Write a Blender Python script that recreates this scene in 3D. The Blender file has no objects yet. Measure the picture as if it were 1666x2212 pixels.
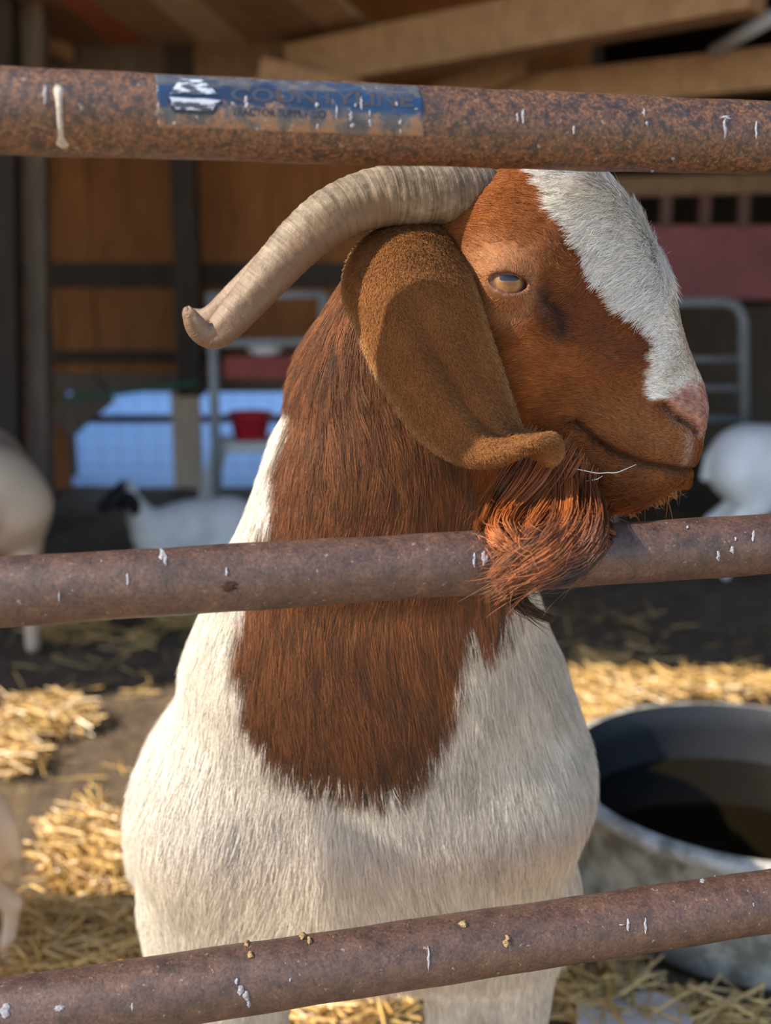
import bpy, bmesh, math, random
import numpy as np
from mathutils import Vector, Matrix, kdtree

random.seed(7)
rng = np.random.default_rng(11)
SC = bpy.context.scene
COL = SC.collection

# ------------------------------------------------------------------ camera
FPX, W_PX, H_PX = 2372.0, 1666.0, 2212.0
PITCH = math.radians(11.6)
CAM_H = 1.05
cam_d = bpy.data.cameras.new('camera')
cam_d.sensor_fit = 'VERTICAL'
cam_d.sensor_height = 24.0
cam_d.sensor_width = 24.0 * W_PX / H_PX
cam_d.lens = 24.0 * FPX / H_PX
cam_d.clip_start = 0.02
cam_d.dof.use_dof = True
cam_d.dof.focus_distance = 0.83
cam_d.dof.aperture_fstop = cam_d.lens / 9.5
cam = bpy.data.objects.new('camera', cam_d)
cam.location = (0, 0, CAM_H)
cam.rotation_euler = (math.pi / 2 - PITCH, 0, 0)
COL.objects.link(cam)
SC.camera = cam

# ------------------------------------------------------------------ light
SUN_AZ = math.radians(68)      # to the left of straight behind the camera
SUN_EL = math.radians(38)
world = bpy.data.worlds.new('sky')
SC.world = world
world.use_nodes = True
wt = world.node_tree
wt.nodes.clear()
wo = wt.nodes.new('ShaderNodeOutputWorld')
bg = wt.nodes.new('ShaderNodeBackground')
sky = wt.nodes.new('ShaderNodeTexSky')
sky.sky_type = 'NISHITA'
sky.sun_disc = False
sky.sun_elevation = SUN_EL
sky.sun_rotation = math.pi + SUN_AZ
sky.altitude = 300
sky.dust_density = 0.6
wt.links.new(sky.outputs[0], bg.inputs[0])
wt.links.new(bg.outputs[0], wo.inputs[0])
bg.inputs[1].default_value = 0.225
sun_d = bpy.data.lights.new('sun', 'SUN')
sun_d.energy = 6.7
sun_d.angle = math.radians(0.6)
sun_d.color = (1.0, 0.90, 0.75)
sun = bpy.data.objects.new('sun', sun_d)
SDIR = Vector((math.sin(SUN_AZ) * math.cos(SUN_EL), math.cos(SUN_AZ) * math.cos(SUN_EL), -math.sin(SUN_EL)))
sun.rotation_euler = SDIR.to_track_quat('-Z', 'Y').to_euler()
sun.location = (-4, -3, 6)
COL.objects.link(sun)

SC.view_settings.view_transform = 'Standard'
SC.view_settings.look = 'None'
SC.view_settings.gamma = 1.0
SC.view_settings.use_curve_mapping = False
SC.view_settings.exposure = 0.58
cy = SC.cycles
cy.use_denoising = True
cy.use_adaptive_sampling = False
cy.max_bounces = 7
cy.diffuse_bounces = 4
cy.glossy_bounces = 3
cy.transmission_bounces = 4
cy.caustics_reflective = False
cy.caustics_refractive = False
cy.sample_clamp_indirect = 6.0
SC.cycles_curves.shape = 'RIBBONS'
SC.cycles_curves.subdivisions = 2

# ------------------------------------------------------------------ helpers
CP, SP = math.cos(PITCH), math.sin(PITCH)


def ray(px, py):
    dx = (px - W_PX / 2) / FPX
    dz = -(py - H_PX / 2) / FPX
    return np.array([dx, CP + dz * SP, -SP + dz * CP])


def P(px, py, Y):
    d = ray(px, py)
    t = Y / d[1]
    return np.array([d[0] * t, Y, CAM_H + d[2] * t])


def PZ(px, py, z=0.0):
    d = ray(px, py)
    t = (z - CAM_H) / d[2]
    return np.array([d[0] * t, d[1] * t, z])


def tag(o, label=None, cat=None, group=None, kind=None):
    if label: o['label'] = label
    if cat: o['category'] = cat
    if group: o['group'] = group
    if kind: o['kind'] = kind
    return o


def empty(name, loc, label, cat, group=None):
    o = bpy.data.objects.new(name, None)
    o.empty_display_size = 0.1
    o.location = loc
    COL.objects.link(o)
    o['label'] = label
    o['category'] = cat
    if group: o['group'] = group
    return o


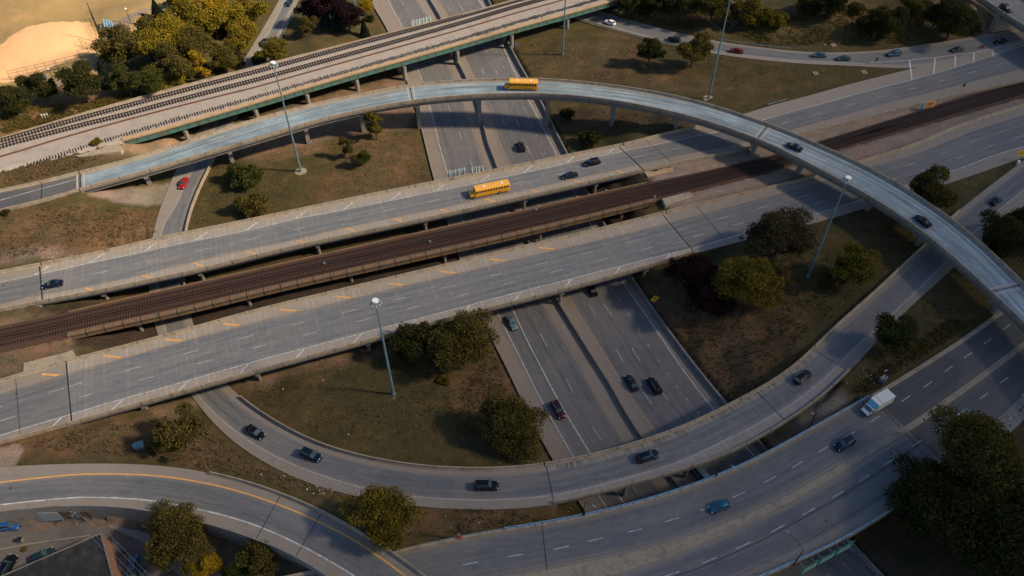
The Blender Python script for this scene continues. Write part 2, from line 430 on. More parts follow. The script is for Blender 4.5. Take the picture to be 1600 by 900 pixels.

→ Written instruction: Take the lines from the start of the material to the line with "COL = SC.collection", both included, and transcribe them exactly without the pictures.

→ Output:
Write a Blender Python script that recreates this scene in 3D. The Blender file has no objects yet. Measure the picture as if it were 1666x2212 pixels.
import bpy, bmesh, math, random
import numpy as np
from mathutils import Vector, Matrix, kdtree

random.seed(7)
rng = np.random.default_rng(11)
SC = bpy.context.scene
COL = SC.collection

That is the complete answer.